And so this week’s moment of happiness despite the news.

When you’re a parent, there are all these moments. Some of them are obvious: first time sitting up, first walk, first run, first day of school, and so on. I remember with each of my four kids, I had a “baby’s first year” calendar that came with stickers that you could put on the date that your child met one of the calendar-maker’s “moments”. I was always so excited with these, and may have even fibbed on a few: “Well, he sat up for three seconds before falling over, so that’s sitting up!”

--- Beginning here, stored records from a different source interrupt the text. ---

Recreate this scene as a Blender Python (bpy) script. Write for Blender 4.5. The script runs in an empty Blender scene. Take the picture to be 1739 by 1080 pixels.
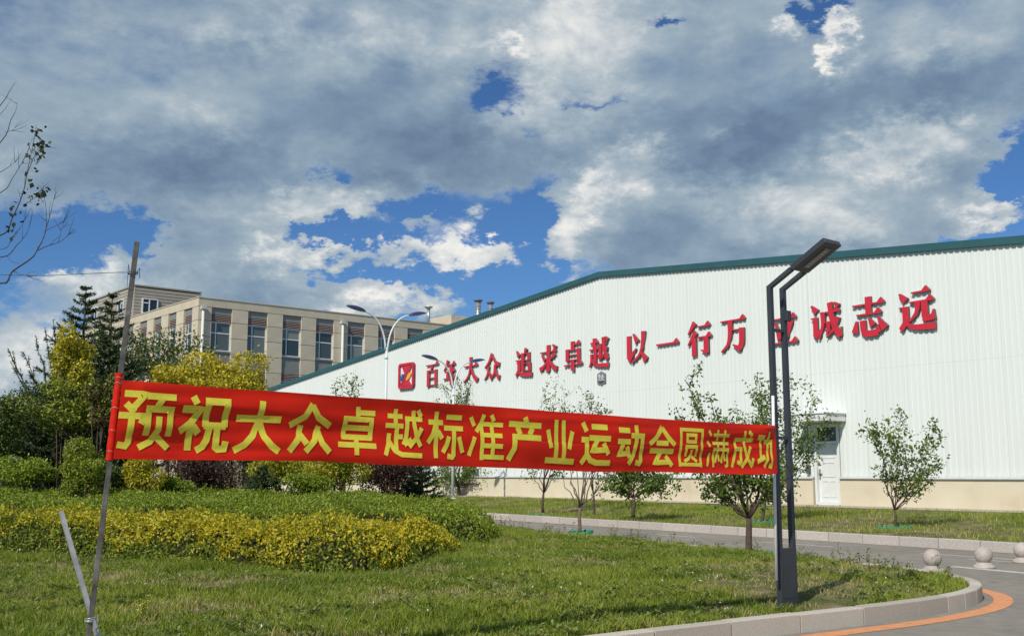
import bpy, bmesh, math, random
import numpy as np
from mathutils import Vector, Matrix

S = bpy.context.scene
COL = S.collection
R = math.radians
EYE = 1.6
PITCH = math.atan(265 / 1800.0)

# ------------------------------------------------------------------ camera
cam = bpy.data.cameras.new('camera')
cam.sensor_width = 36.0
cam.lens = 36.0 * 1800 / 1739
cam.clip_end = 6000
cam_o = bpy.data.objects.new('camera', cam)
COL.objects.link(cam_o)
cam_o.location = (0, 0, EYE)
cam_o.rotation_euler = (math.pi / 2 + PITCH, 0, 0)
S.camera = cam_o

# ------------------------------------------------------------------ view
S.view_settings.view_transform = 'Standard'
S.view_settings.look = 'None'
S.view_settings.exposure = 0.0
S.view_settings.gamma = 1.0
S.view_settings.use_curve_mapping = False
S.cycles.max_bounces = 6
S.cycles.transparent_max_bounces = 8

SUN_AZ, SUN_EL = R(210), R(42.5)


def ray(px, py):
    u = (px - 869.5) / 1800.0
    v = (540 - py) / 1800.0
    c, s = math.cos(PITCH), math.sin(PITCH)
    return np.array([u, c - v * s, s + v * c])


CAMP = np.array([0, 0, EYE])


def at_z(px, py, z):
    d = ray(px, py)
    return CAMP + d * ((z - EYE) / d[2])


def at_y(px, py, Y):
    d = ray(px, py)
    return CAMP + d * (Y / d[1])


# ------------------------------------------------------------------ node helper
class NT:
    def __init__(self, tree):
        self.t = tree
        tree.nodes.clear()

    def n(self, typ, ins=None, **kw):
        nd = self.t.nodes.new(typ)
        for k, v in kw.items():
            setattr(nd, k, v)
        for k, v in (ins or {}).items():
            self.set(nd, k, v)
        return nd

    def set(self, nd, k, v):
        if isinstance(v, bpy.types.NodeSocket):
            self.t.links.new(v, nd.inputs[k])
        else:
            nd.inputs[k].default_value = v

    def m(self, op, a, b=0.0, c=0.0):
        nd = self.n('ShaderNodeMath', operation=op)
        for i, v in enumerate((a, b, c)):
            self.set(nd, i, v)
        return nd.outputs[0]

    def v(self, op, a, b=(0, 0, 0)):
        nd = self.n('ShaderNodeVectorMath', operation=op)
        self.set(nd, 0, a)
        self.set(nd, 1, b)
        return nd.outputs['Value'] if op in ('DOT_PRODUCT', 'LENGTH', 'DISTANCE') else nd.outputs[0]

    def noise(self, vec, scale, detail=4, rough=0.5, dist=0.0):
        nd = self.n('ShaderNodeTexNoise', {'Scale': scale, 'Detail': detail, 'Roughness': rough, 'Distortion': dist})
        if vec is not None:
            self.t.links.new(vec, nd.inputs['Vector'])
        return nd.outputs[0]

    def ramp(self, fac, stops, interp='LINEAR'):
        nd = self.n('ShaderNodeValToRGB', {0: fac})
        cr = nd.color_ramp
        cr.interpolation = interp
        while len(cr.elements) < len(stops):
            cr.elements.new(0.5)
        for e, (p, c) in zip(cr.elements, stops):
            e.position = p
            e.color = (*c, 1) if len(c) == 3 else c
        return nd.outputs[0]

    def smooth(self, x, a, b):
        nd = self.n('ShaderNodeMapRange', {0: x, 1: a, 2: b, 3: 0.0, 4: 1.0}, interpolation_type='SMOOTHSTEP')
        return nd.outputs[0]

    def mix(self, fac, a, b, typ='MIX'):
        nd = self.n('ShaderNodeMix', data_type='RGBA', blend_type=typ)
        self.set(nd, 0, fac)
        for k, v in ((6, a), (7, b)):
            if not isinstance(v, bpy.types.NodeSocket) and len(v) == 3:
                v = (*v, 1)
            self.set(nd, k, v)
        return nd.outputs[2]


# ------------------------------------------------------------------ world: sky and clouds
world = bpy.data.worlds.new('World')
S.world = world
world.use_nodes = True
W = NT(world.node_tree)
sky = W.n('ShaderNodeTexSky', sky_type='NISHITA')
sky.sun_disc = False
sky.sun_elevation = SUN_EL
sky.sun_rotation = SUN_AZ
sky.altitude = 900
sky.air_density = 1.0
sky.dust_density = 0.2
sky.ozone_density = 3.0
tc = W.n('ShaderNodeTexCoord').outputs['Generated']
sep = W.n('ShaderNodeSeparateXYZ', {0: tc})
dx, dy, dz = sep.outputs
az = W.m('MULTIPLY', W.m('ARCTAN2', dx, dy), 180 / math.pi)
el = W.m('MULTIPLY', W.m('ARCSINE', dz), 180 / math.pi)
dz0 = W.m('MAXIMUM', dz, -0.05)
pdir = W.v('MULTIPLY', tc, (1.0, 1.0, 1.75))
wA = W.n('ShaderNodeTexNoise', {'Vector': pdir, 'Scale': 8.0, 'Detail': 4.0, 'Roughness': 0.6}).outputs[1]
wB = W.n('ShaderNodeTexNoise', {'Vector': pdir, 'Scale': 34.0, 'Detail': 5.0, 'Roughness': 0.65}).outputs[1]
warp = W.v('ADD', W.v('MULTIPLY', W.v('SUBTRACT', wA, (0.5, 0.5, 0.5)), (4.6, 3.2, 0.0)), W.v('MULTIPLY', W.v('SUBTRACT', wB, (0.5, 0.5, 0.5)), (5.0, 3.8, 0.0)))
ae = W.n('ShaderNodeCombineXYZ', {0: az, 1: el}).outputs[0]
aew = W.v('ADD', ae, warp)


def px_ae(px, py):
    d = ray(px, py)
    d = d / np.linalg.norm(d)
    return math.degrees(math.atan2(d[0], d[1])), math.degrees(math.asin(d[2]))


def blobs(lst, start, src):
    acc = start
    for (x, y, rx, ry, amp) in lst:
        a, e = px_ae(x, y)
        q = W.v('MULTIPLY', W.v('SUBTRACT', src, (a, e, 0)), (31.4 / rx, 31.4 / ry, 0))
        g = W.m('EXPONENT', W.m('MULTIPLY', W.v('DOT_PRODUCT', q, q), -1.0))
        acc = W.m('MULTIPLY_ADD', g, amp, acc)
    return acc


def centred(x, k):
    return W.m('MULTIPLY', W.m('SUBTRACT', x, 0.5), k)


def add(*xs):
    a = xs[0]
    for x in xs[1:]:
        a = W.m('ADD', a, x)
    return a


SUNOFF = (-0.020, -0.010, 0.050)
# three sheets of cloud, each a fractal density with its own lit rims
n1 = W.noise(pdir, 5.0, 9, 0.60, 0.25)
n1o = W.noise(W.v('ADD', pdir, SUNOFF), 5.0, 9, 0.60, 0.25)
q2 = W.v('ADD', pdir, (3.7, 1.3, 8.1))
n2 = W.noise(q2, 9.0, 9, 0.62, 0.3)
n2o = W.noise(W.v('ADD', q2, (-0.012, -0.006, 0.032)), 9.0, 9, 0.62, 0.3)
q3 = W.v('ADD', pdir, (9.2, 5.5, 2.4))
n3 = W.noise(q3, 17.0, 8, 0.62, 0.2)
n3o = W.noise(W.v('ADD', q3, (-0.008, -0.004, 0.020)), 17.0, 8, 0.62, 0.2)
HOLES = [(842, 172, 60, 40, -0.85), (535, 288, 42, 34, -0.8), (1395, 10, 24, 22, -0.9), (1352, 6, 16, 14, -0.7), (1735, 250, 46, 60, -0.9), (1705, 322, 70, 28, -0.7),
         (1135, 46, 26, 12, -0.55), (905, 250, 30, 22, -0.55), (990, 168, 44, 14, -0.45), (190, 395, 85, 36, -0.9), (70, 450, 110, 46, -0.4), (600, 385, 60, 16, -0.3), (900, 330, 60, 40, -0.45), (690, 338, 80, 18, -0.5), (600, 388, 70, 18, -0.5), (525, 395, 34, 20, -0.45), (930, 425, 40, 50, -0.3), (900, 465, 70, 30, -0.35), (560, 455, 60, 14, -0.4), (880, 385, 50, 22, -0.4), (1035, 420, 30, 30, -0.4), (1690, 400, 80, 26, -0.3)]
hole = blobs(HOLES, 0.0, aew)
BANKS = [
    (230, 300, 270, 75, 0.6), (380, 330, 120, 70, 0.55), (60, 330, 120, 70, 0.5), (430, 420, 150, 75, 1.0), (330, 470, 90, 44, 0.75), (480, 490, 130, 44, 0.85), (300, 400, 50, 40, 0.4),
    (720, 250, 240, 75, 0.5), (860, 300, 60, 40, 0.35), (1140, 370, 130, 115, 1.2), (1380, 350, 220, 100, 1.1), (1560, 300, 140, 76, 0.95), (1250, 425, 200, 50, 0.9), (1010, 330, 36, 90, 0.8), (1530, 390, 110, 40, 0.6),
    (540, 335, 105, 42, 1.0), (600, 330, 40, 30, 0.4), (1665, 362, 66, 34, 1.05), (150, 490, 100, 42, 1.15), (20, 600, 120, 80, 1.15), (90, 670, 170, 60, 0.9),
    (690, 420, 105, 24, 0.85), (565, 420, 46, 18, 0.7), (778, 384, 38, 34, 0.7), (712, 366, 36, 20, 0.65), (838, 432, 84, 26, 1.0), (640, 484, 110, 20, 0.85), (745, 512, 52, 28, 1.15), (600, 526, 110, 16, 0.8), (966, 400, 36, 70, 1.1), (1085, 436, 40, 28, 0.6), (930, 345, 50, 18, 0.5),
]
bank = blobs(BANKS, hole, aew)
deck = W.m('MULTIPLY_ADD', W.smooth(el, 12.4, 17.4), 0.85, -0.48)
deck = W.m('SUBTRACT', deck, W.m('MULTIPLY', W.smooth(el, 30, 55), 0.30))
d1 = add(deck, bank, centred(n1, 0.75), centred(n2, 0.60), centred(n3, 0.42))
m1 = W.smooth(d1, -0.08, 0.46)
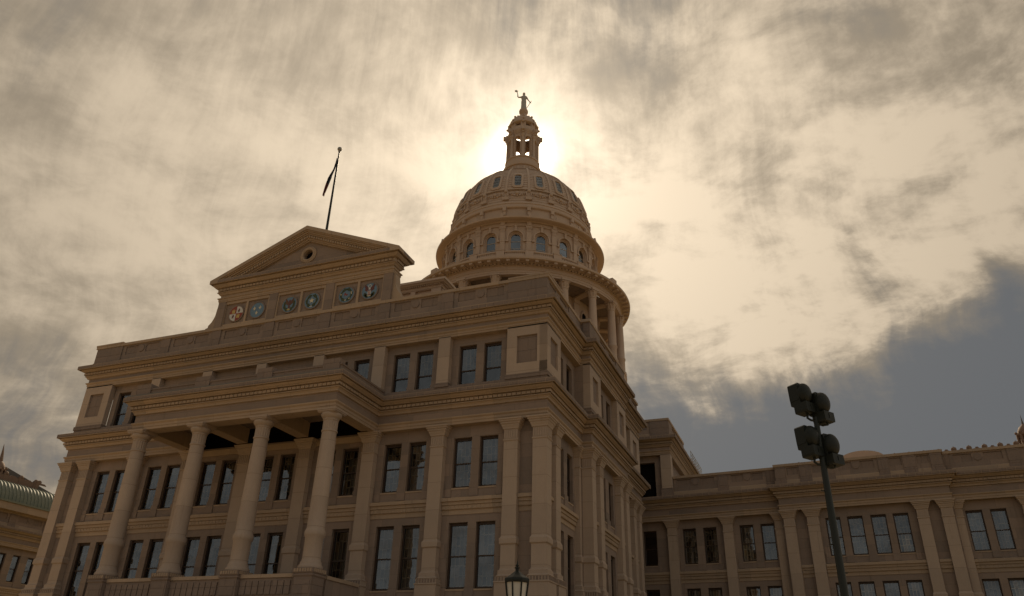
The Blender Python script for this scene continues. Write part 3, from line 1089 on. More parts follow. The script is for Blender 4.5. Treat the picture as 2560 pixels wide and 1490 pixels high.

But as I lived my way through each child, I became aware of the other moments that maybe aren’t so obvious and that I’ve never seen on any calendar. When your kid suddenly shoots beyond you in height, grins at you, pats you on the head, and says, “Hi, Little Mommy.” The first argument that ends in its usual way at first, with the child stomping off to his or her room and slamming the door, but then that door opens and the child comes back with tears and an apology. The first serious talk that isn’t about toys or other kids at school or even what’s for dinner.

When you’re a parent, there are just these moments, some that can’t even be verbalized, when you look at your child and you see a person.

Over the weekend, I became my daughter Olivia’s personal shopper. She is going to Homecoming and by the time that decision was made, it was only two weeks away. With our different work schedules, there was no way we could go together before the big day. So while Olivia worked, I went to Goodwill, my favorite fancy-dress-you’ll-never-wear-again store, and brought home armfuls. On Sunday, I took back the rejects and came home with another armful.

The dresses covered many moods, which reflected my daughter, because when you’re almost 18, your life is many moods. Some were sexy, some were fru-fru, some were kinda silly.

And then there was one.

The dress is different for a Homecoming. But my daughter is different too. The dress is a dark chocolate brown, silky, flowing. It’s a halter top, and the straps of the halter come up over the dress material and are sheer and wide. The dress is classic, romantic, reminiscent of Audrey Hepburn (and Olivia knows who Audrey Hepburn is), beautiful, gentle. Stunning in a way that makes you turn and look again and whisper, “Wow,” instead of popping your eyes wide open and shouting, “Holy cats!”

When Olivia tried it on and looked at herself, her left hand came up and rested naturally on her hip. And the smile that crossed her face was just…oh. There’s that not being able to verbalize it. But that smile. Maybe it’s the smile that shows she recognizes her own beauty, but also knows that beauty isn’t the only thing. Maybe it was satisfaction with how she’s turned out, but also the determination to do even more.

Maybe it was just Olivia. My girl.

And I found myself thinking, Oh, look at her. Just look at her.


Then, last night, I came downstairs to find Michael and Olivia in a deep conversation. “What’s going on?” I asked.

Olivia looked up at me. “I’m going to be voting soon, so I figure I better know what’s going on and what to do. I asked Dad to explain liberalism and conservatism to me.”

Another Wow whisper. Moment.

On Facebook this week, a friend who has just become a grandmother for the first time posted a photo of her granddaughter. And my friend’s caption was, “I’m in love.”

Me too. I’ve been in love since January 18, 1984. March 12, 1986. April 8, 1987.

And October 17, 2000.

(not to mention my own granddaughter, since January 21, 2013.)

That moment. That smile. That dress. That desire to know.

Oh, that girl.

And yes, that helps. SHE helps. Despite. Anyway.

The Dress
The Smile

2 Replies to “9/20/18”

  1. Hello Kathie,,
    So very, very lovely. The smile, the dress, the moment. Thank you for reminding us of those “moments” that aren’t on calendars, aren’t always spoken, but instead are tucked solidly into our hearts. With two daughters myself, it brought up so many of those indelible moments.